- [AIM OF THE TASK]: Gather up every line that includes the string "scene".

begin MATERIAL PROVIDED

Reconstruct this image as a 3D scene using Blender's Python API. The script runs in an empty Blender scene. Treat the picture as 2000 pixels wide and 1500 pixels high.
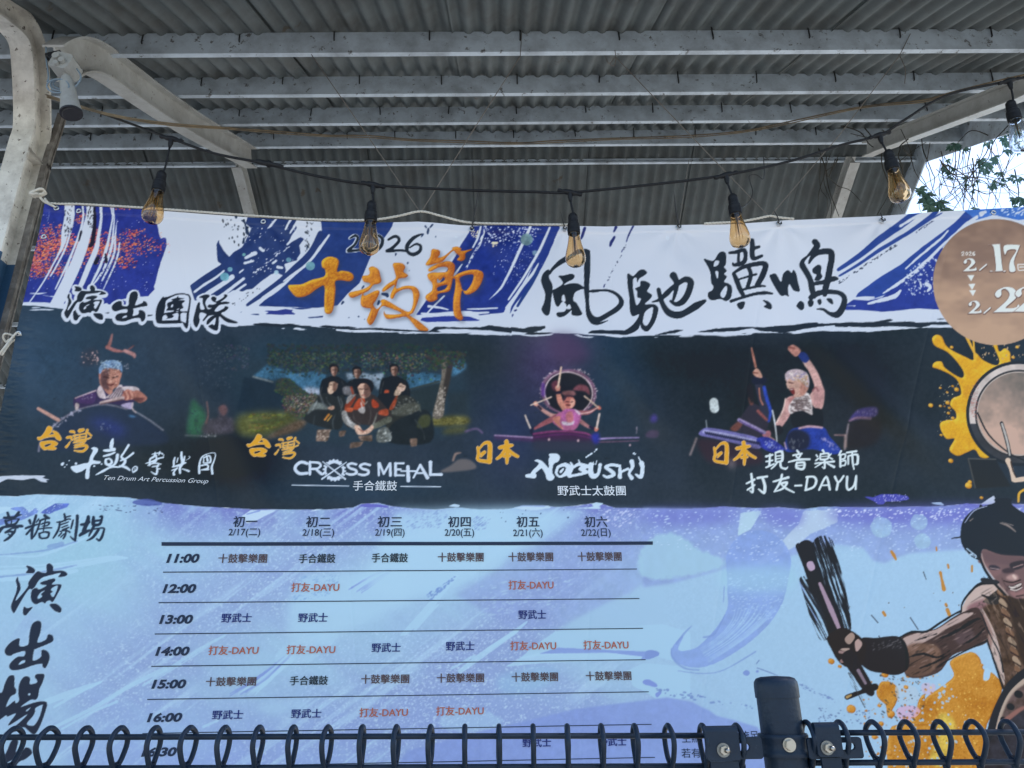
import bpy, bmesh, math, random
import numpy as np
from mathutils import Vector, Matrix
SCN = bpy.context.scene; COL = SCN.collection
R = math.radians
# ------------------------------------------------------------------ camera
EYE = Vector((0.0, 0.0, 1.6)); FPX = 1450.0; PITCH, YAW, ROLL = R(21.2), R(0.87), R(1.0)
_d = Vector((math.sin(YAW)*math.cos(PITCH), math.cos(YAW)*math.cos(PITCH), math.sin(PITCH)))
_r0 = Vector((math.cos(YAW), -math.sin(YAW), 0)); _u0 = _r0.cross(_d)
CR = (_r0*math.cos(ROLL)-_u0*math.sin(ROLL)); CU = (_u0*math.cos(ROLL)+_r0*math.sin(ROLL)); CD = _d
cam = bpy.data.cameras.new('camera'); cam.sensor_width = 36; cam.lens = 36*FPX/2000; cam.clip_end = 2000; cam.clip_start = .02
co = bpy.data.objects.new('camera', cam); COL.objects.link(co)
M = Matrix((CR, CU, -CD)).transposed().to_4x4(); M.translation = EYE; co.matrix_world = M; SCN.camera = co
# ------------------------------------------------------------------ sky, sun, exposure
SUN_EL, SUN_AZ = R(54), R(66)                 # azimuth measured from +y (ahead of the camera) towards +x
w = bpy.data.worlds.new('World'); SCN.world = w; w.use_nodes = True
nt = w.node_tree; bg = nt.nodes['Background']; sky = nt.nodes.new('ShaderNodeTexSky'); sky.sky_type = 'NISHITA'; sky.sun_disc = False
sky.sun_elevation = SUN_EL; sky.sun_rotation = SUN_AZ; sky.air_density = 1.0; sky.dust_density = .7; sky.ozone_density = 1.0
nt.links.new(sky.outputs[0], bg.inputs[0]); bg.inputs[1].default_value = .13
sl = bpy.data.lights.new('sun', 'SUN'); sl.energy = 3.2; sl.angle = R(.5); sl.color = (1, .95, .88)
so = bpy.data.objects.new('sun', sl); COL.objects.link(so); so.location = (8, 6, 12)
so.rotation_euler = Vector((-math.sin(SUN_AZ)*math.cos(SUN_EL), -math.cos(SUN_AZ)*math.cos(SUN_EL), -math.sin(SUN_EL))).to_track_quat('-Z', 'Y').to_euler()
SCN.view_settings.view_transform = 'Standard'; SCN.view_settings.look = 'None'; SCN.view_settings.gamma = 1; SCN.view_settings.use_curve_mapping = False
SCN.view_settings.exposure = 1.47
SCN.cycles.max_bounces = 10; SCN.cycles.diffuse_bounces = 5; SCN.cycles.transmission_bounces = 8; SCN.cycles.transparent_max_bounces = 8
SCN.cycles.caustics_reflective = False; SCN.cycles.caustics_refractive = False; SCN.cycles.use_denoising = True
K_LIGHT = (.70, .79, .91)                     # how strongly the shaded front of the banner is lit, to turn read-off print colours into ink colours
# ------------------------------------------------------------------ rays: from a photograph pixel to a place in the scene
def ray(px, py): return (CD+CR*((px-1000)/FPX)-CU*((py-750)/FPX))
def on_y(px, py, y): d = ray(px, py); return EYE+d*(y/d.y)
def on_x(px, py, x): d = ray(px, py); return EYE+d*(x/d.x)
def s2l(c):
    c = np.asarray(c, np.float64)/255; return np.where(c <= .04045, c/12.92, ((c+.055)/1.055)**2.4)
# ------------------------------------------------------------------ materials
MATS = {}
def mat(name, col, rough=.6, spec=.4, metal=0.0, dirt=None, dscale=8.0, damt=.5, bump=0.0, bscale=40.0, spots=None):
    if name in MATS: return MATS[name]
    m = bpy.data.materials.new(name); m.use_nodes = True; n = m.node_tree.nodes; l = m.node_tree.links; b = n['Principled BSDF']
    b.inputs['Roughness'].default_value = rough; b.inputs['Specular IOR Level'].default_value = spec; b.inputs['Metallic'].default_value = metal
    tc = n.new('ShaderNodeTexCoord'); cur = None
    rgb = n.new('ShaderNodeRGB'); rgb.outputs[0].default_value = (*col, 1); cur = rgb.outputs[0]
    def mixin(cur, fac, c2):
        mx = n.new('ShaderNodeMix'); mx.data_type = 'RGBA'; l.new(fac, mx.inputs[0]); l.new(cur, mx.inputs[6]); mx.inputs[7].default_value = (*c2, 1); return mx.outputs[2]
    def noise(scale, lo, hi, detail=6, rgh=.65):
        nz = n.new('ShaderNodeTexNoise'); nz.inputs['Scale'].default_value = scale; nz.inputs['Detail'].default_value = detail; nz.inputs['Roughness'].default_value = rgh
        l.new(tc.outputs['Object'], nz.inputs['Vector'])
        mr = n.new('ShaderNodeMapRange'); mr.inputs[1].default_value = lo; mr.inputs[2].default_value = hi; l.new(nz.outputs[0], mr.inputs[0]); return mr.outputs[0], nz
    if dirt is not None:
        f, nz = noise(dscale, .42, .75)
        mu = n.new('ShaderNodeMath'); mu.operation = 'MULTIPLY'; mu.inputs[1].default_value = damt; l.new(f, mu.inputs[0]); cur = mixin(cur, mu.outputs[0], dirt)
    if spots is not None:
        f, nz = noise(spots[0], spots[1], spots[1]+.06, 4, .7); cur = mixin(cur, f, spots[2])
    l.new(cur, b.inputs['Base Color'])
    if bump:
        nz = n.new('ShaderNodeTexNoise'); nz.inputs['Scale'].default_value = bscale; nz.inputs['Detail'].default_value = 5; l.new(tc.outputs['Object'], nz.inputs['Vector'])
        bp = n.new('ShaderNodeBump'); bp.inputs['Strength'].default_value = bump; bp.inputs['Distance'].default_value = .004; l.new(nz.outputs[0], bp.inputs['Height']); l.new(bp.outputs[0], b.inputs['Normal'])
    MATS[name] = m; return m
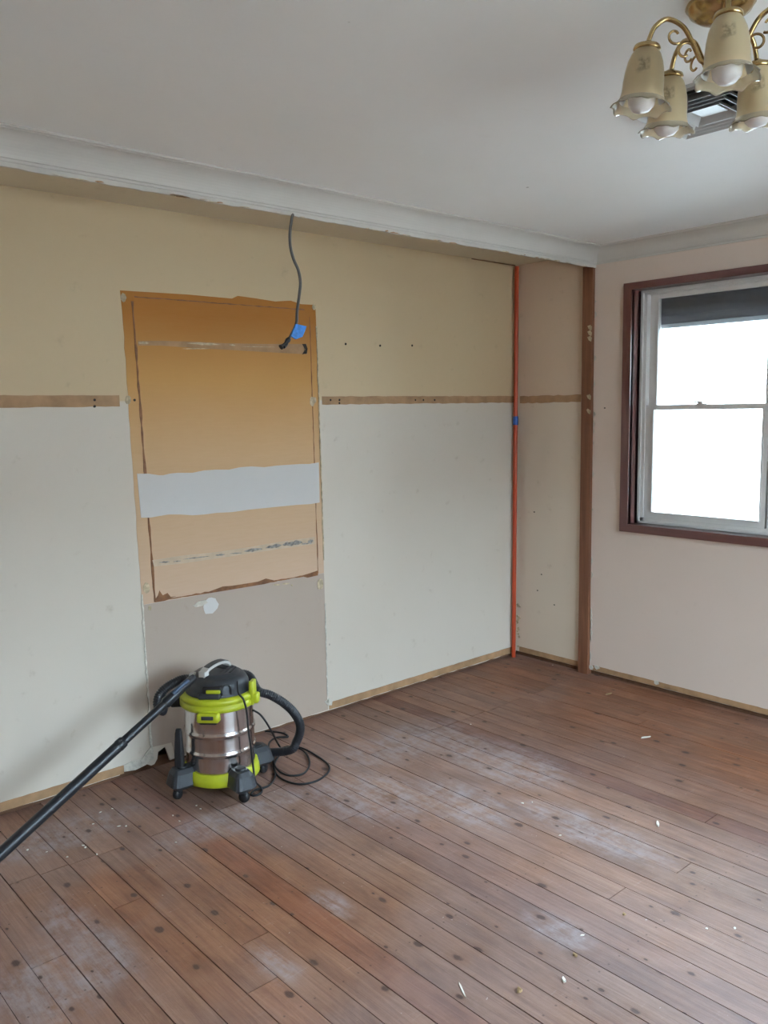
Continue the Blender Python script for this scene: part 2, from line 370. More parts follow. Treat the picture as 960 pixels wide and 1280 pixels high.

end MATERIAL PROVIDED

- [WRITTEN RESPONSE]:
Reconstruct this image as a 3D scene using Blender's Python API. The script runs in an empty Blender scene. Treat the picture as 2000 pixels wide and 1500 pixels high.
SCN = bpy.context.scene; COL = SCN.collection
# ------------------------------------------------------------------ rays: from a photograph pixel to a place in the scene
Continue the Blender Python script for this scene: part 2, from line 370. More parts follow. Treat the picture as 960 pixels wide and 1280 pixels high.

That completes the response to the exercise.